I'm saying there is use cases for both.
I would expect a site wide nearby feature to help me discover new places nearby that I should visit (Wikivoyage even has a 'Go next' section which does this)
When I'm in a place, on the page itself I would like to be able to see map that helps me explore a city and find places to eat.
On Thu, Mar 27, 2014 at 12:51 PM, Max Semenik msemenik@wikimedia.org wrote:
I imagine that if someone's in London they're much more likely to be interested in finding a place to see or to eat at rather than to find a next city for their trip. Unless all their touristic goals consist of putting check marks near city names in a looong list:)
On Thu, Mar 27, 2014 at 10:47 PM, Jon Robson jdlrobson@gmail.com wrote:
I'm not sure we'd want to bring in secondary points - I can imagine the real use of Special:Nearby on Wikivoyage is for travellers who are looking for places to go to next that are nearby e.g. by train/bus. Somewhere like London would report Cambridge, Stonehenge or Oxford as being nearby even though they are 60+ miles apart.. yet currently it only shows 8 districts in London.
I imagine something like the in article Nearby pages that we currently have in beta would be a better vehicle for secondary points...
Is there anyway we can guide a volunteer developer to do this and is anyone interested? I'd love to see this moved along and give WV the nearby it deserves.
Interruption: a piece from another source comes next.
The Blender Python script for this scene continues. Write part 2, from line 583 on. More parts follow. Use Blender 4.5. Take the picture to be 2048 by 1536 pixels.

On Thu, Mar 27, 2014 at 8:26 AM, Max Semenik msemenik@wikimedia.org wrote:
On Thu, Mar 27, 2014 at 6:37 PM, Jon Robson jdlrobson@gmail.com wrote:
Actually my question is about further tweaking this... please reread my email.
D'oh!
So the problem is not in radius but in what to display. https://wikimedia.mingle.thoughtworks.com/projects/mobile/cards/784 discusses how geo search can be made more useful for WV. Our present Nearby implementation that searches for primary coordinaes only is not helpful because the wiki consists of large pages with a lot of POIs around. My current work on porting to Elasticsearch would allow a sane spatial search for secondary coordinates, once it's complete we can experiment with adding a Wikiversity-specific mode for Nearby. With a lot of points around, there should be no need to have a continent-sized radius.